(Stored records)
—————

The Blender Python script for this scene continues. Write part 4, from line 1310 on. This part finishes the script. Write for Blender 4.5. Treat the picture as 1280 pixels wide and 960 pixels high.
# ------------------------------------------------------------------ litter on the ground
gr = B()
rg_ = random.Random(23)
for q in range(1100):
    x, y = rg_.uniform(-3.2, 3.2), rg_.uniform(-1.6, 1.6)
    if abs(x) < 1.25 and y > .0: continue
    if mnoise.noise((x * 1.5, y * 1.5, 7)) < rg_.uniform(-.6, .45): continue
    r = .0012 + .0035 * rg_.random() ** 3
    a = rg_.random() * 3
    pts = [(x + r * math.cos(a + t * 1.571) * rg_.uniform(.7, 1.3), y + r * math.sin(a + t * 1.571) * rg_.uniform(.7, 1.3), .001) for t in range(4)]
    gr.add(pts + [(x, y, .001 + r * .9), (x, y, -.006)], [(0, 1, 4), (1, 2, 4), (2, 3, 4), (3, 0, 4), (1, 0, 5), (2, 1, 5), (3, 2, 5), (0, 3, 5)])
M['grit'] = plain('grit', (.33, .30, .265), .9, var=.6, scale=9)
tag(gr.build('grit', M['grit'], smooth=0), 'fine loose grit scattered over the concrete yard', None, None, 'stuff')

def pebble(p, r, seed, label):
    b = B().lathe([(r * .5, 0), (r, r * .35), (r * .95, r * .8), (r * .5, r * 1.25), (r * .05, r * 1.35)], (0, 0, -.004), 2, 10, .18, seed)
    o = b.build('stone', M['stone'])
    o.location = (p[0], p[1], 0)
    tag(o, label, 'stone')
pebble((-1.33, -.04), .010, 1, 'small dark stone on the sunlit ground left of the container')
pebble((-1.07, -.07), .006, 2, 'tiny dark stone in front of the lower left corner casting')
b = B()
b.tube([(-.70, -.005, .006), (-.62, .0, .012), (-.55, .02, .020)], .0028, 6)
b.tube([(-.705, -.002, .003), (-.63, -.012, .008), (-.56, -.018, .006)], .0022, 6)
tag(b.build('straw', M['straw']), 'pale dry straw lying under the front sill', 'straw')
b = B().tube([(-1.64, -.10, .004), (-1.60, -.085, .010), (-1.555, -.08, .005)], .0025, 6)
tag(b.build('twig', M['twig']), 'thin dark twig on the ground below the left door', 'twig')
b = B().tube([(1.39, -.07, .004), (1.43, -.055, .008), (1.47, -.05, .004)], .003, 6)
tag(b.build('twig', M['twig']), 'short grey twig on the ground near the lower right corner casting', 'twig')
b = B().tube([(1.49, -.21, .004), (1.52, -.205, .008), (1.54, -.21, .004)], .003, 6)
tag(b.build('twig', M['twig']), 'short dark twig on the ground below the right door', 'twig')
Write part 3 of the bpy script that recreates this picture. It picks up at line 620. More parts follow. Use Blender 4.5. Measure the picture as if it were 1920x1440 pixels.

—————

> [SET TASK] Return each entry from above without altering a single character.

> [WRITTEN ANSWER]
The Blender Python script for this scene continues. Write part 4, from line 1310 on. This part finishes the script. Write for Blender 4.5. Treat the picture as 1280 pixels wide and 960 pixels high.
# ------------------------------------------------------------------ litter on the ground
gr = B()
rg_ = random.Random(23)
for q in range(1100):
    x, y = rg_.uniform(-3.2, 3.2), rg_.uniform(-1.6, 1.6)
    if abs(x) < 1.25 and y > .0: continue
    if mnoise.noise((x * 1.5, y * 1.5, 7)) < rg_.uniform(-.6, .45): continue
    r = .0012 + .0035 * rg_.random() ** 3
    a = rg_.random() * 3
    pts = [(x + r * math.cos(a + t * 1.571) * rg_.uniform(.7, 1.3), y + r * math.sin(a + t * 1.571) * rg_.uniform(.7, 1.3), .001) for t in range(4)]
    gr.add(pts + [(x, y, .001 + r * .9), (x, y, -.006)], [(0, 1, 4), (1, 2, 4), (2, 3, 4), (3, 0, 4), (1, 0, 5), (2, 1, 5), (3, 2, 5), (0, 3, 5)])
M['grit'] = plain('grit', (.33, .30, .265), .9, var=.6, scale=9)
tag(gr.build('grit', M['grit'], smooth=0), 'fine loose grit scattered over the concrete yard', None, None, 'stuff')

def pebble(p, r, seed, label):
    b = B().lathe([(r * .5, 0), (r, r * .35), (r * .95, r * .8), (r * .5, r * 1.25), (r * .05, r * 1.35)], (0, 0, -.004), 2, 10, .18, seed)
    o = b.build('stone', M['stone'])
    o.location = (p[0], p[1], 0)
    tag(o, label, 'stone')
pebble((-1.33, -.04), .010, 1, 'small dark stone on the sunlit ground left of the container')
pebble((-1.07, -.07), .006, 2, 'tiny dark stone in front of the lower left corner casting')
b = B()
b.tube([(-.70, -.005, .006), (-.62, .0, .012), (-.55, .02, .020)], .0028, 6)
b.tube([(-.705, -.002, .003), (-.63, -.012, .008), (-.56, -.018, .006)], .0022, 6)
tag(b.build('straw', M['straw']), 'pale dry straw lying under the front sill', 'straw')
b = B().tube([(-1.64, -.10, .004), (-1.60, -.085, .010), (-1.555, -.08, .005)], .0025, 6)
tag(b.build('twig', M['twig']), 'thin dark twig on the ground below the left door', 'twig')
b = B().tube([(1.39, -.07, .004), (1.43, -.055, .008), (1.47, -.05, .004)], .003, 6)
tag(b.build('twig', M['twig']), 'short grey twig on the ground near the lower right corner casting', 'twig')
b = B().tube([(1.49, -.21, .004), (1.52, -.205, .008), (1.54, -.21, .004)], .003, 6)
tag(b.build('twig', M['twig']), 'short dark twig on the ground below the right door', 'twig')
Write part 3 of the bpy script that recreates this picture. It picks up at line 620. More parts follow. Use Blender 4.5. Measure the picture as if it were 1920x1440 pixels.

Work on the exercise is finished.